Greeley is a sometimes-combustible environment where rural and urban,
Anglo and Hispanic, come together -- not always happily. It may not
be an exaggeration to say that dancing saves lives here. Her most inspiring
moment came early in the troupe’s history and involved a teenage
girl who loved to play the saxophone. But her grades were abysmal, so
the high school put her on probation and took away the one thing that
kept her involved: band.
“She came to me and said, ‘Ruby, are you going to drop me
out of the dance troupe? Because they’re going to drop me out
of band.’ I said, ‘No, I will not do that to you’,”
Jimenez says.
The girl quit school, but later scored at the top of her GED class,
earning her the right to give a graduation speech.

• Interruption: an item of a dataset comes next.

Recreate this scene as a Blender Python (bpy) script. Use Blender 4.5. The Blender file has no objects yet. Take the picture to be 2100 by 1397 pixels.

“Her whole speech was, the reason why she went back to school
was the dance troupe; the dance troupe gave her the confidence in herself.
When that happened, I said we were going to continue with this company
no matter what,” Jimenez says.
Pilar Rodriguez is the dad who dances in Greeley Rodarte with his three
children. His wife Hilda plans to join, too, as soon as their youngest
child, now five, is old enough.
To Rodriguez, who feeds cattle for a living, Greeley Rodarte is a chance
to spend time with his kids that he wishes his dad had spent with him.
“I try to support them in everything that I can,” he says.
Before the family discovered dancing, their life consisted of “just
work and go home, that was it,” says Rodriguez, 35. Eldest child
Michael, now 14, joined the troupe first, seven years ago, and his father
is glad he did. While gangs have sucked in many of Michael’s friends,
Michael is happy to be with his family, dancing.
“Instead of being out there on Sundays on the street doing whatever
they’re doing, he’d rather go practice,” Rodriguez
says. “That’s much better for me. I can be with them.”